The early 21st century doesn’t have a monopoly on “unjustified” and “paralyzing” terror. Scapegoats are simply part and parcel of politics as usual. The reality is that the U.S. and most of Europe is less threatened now than at any other point in history. You almost have to admire the ingenuity of the U.S. government for figuring out a way to convince its people that despite having the most powerful military in the world and peace and quiet at home, they are more threatened since the attacks on the World Trade Center and Pentagon than ever before.
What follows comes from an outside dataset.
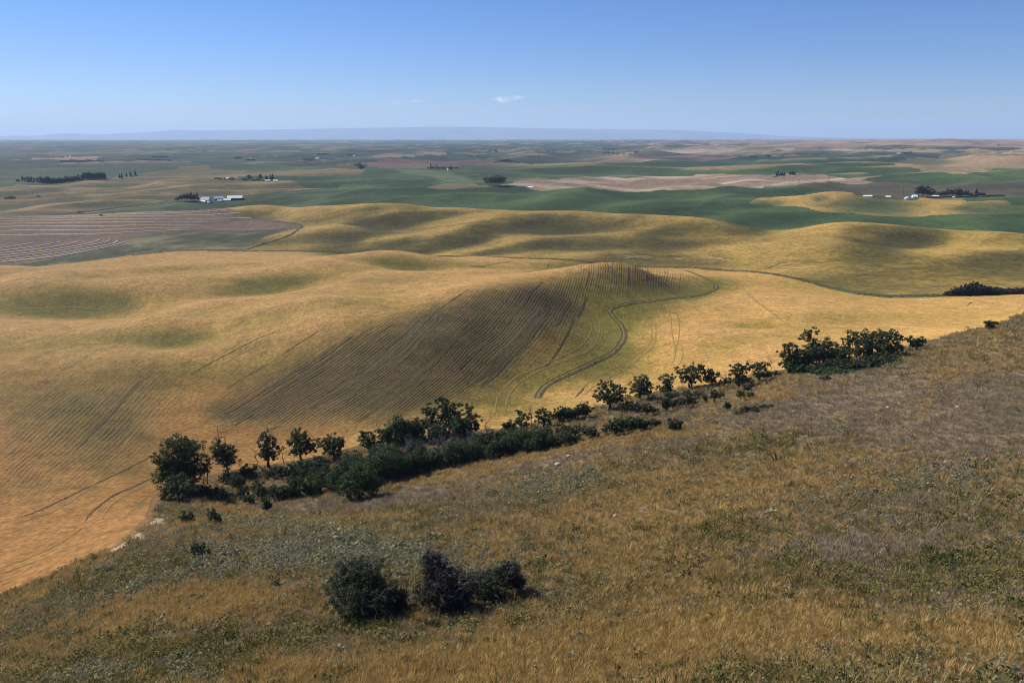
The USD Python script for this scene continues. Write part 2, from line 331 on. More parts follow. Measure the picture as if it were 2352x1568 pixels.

And America’s friends and allies buy into that.

Deregulated Agencies

Author James Risen, one of the first American journalists to address the topic of total government surveillance, wrote as early as 2004 that the war on terror deregulated the national security apparatus. He has now written a book with the engaging title, “Pay Any Price: Greed, Power, and Endless War.” He recently took the fear industry to task in a radio interview, saying those making war on terror did so for many reasons: Ambition, status, power and money. That puts this war on a par with the Thirty Years’ War in 17th-century Europe, where a new class of mercenary was created — one for war without end. Today, it’s considered normal that civilian police patrol neighborhoods with armored vehicles; that data transmissions and telephone calls are routinely monitored and stored indefinitely; that cameras record every aspect of daily life. Total security is an impossibility; that’s just common sense.

Whoever walks through a seedy neighborhood with a lot of money in his pocket is more edgy than someone carrying just small change. America is walking through the world today with its pockets stuffed full of big bills.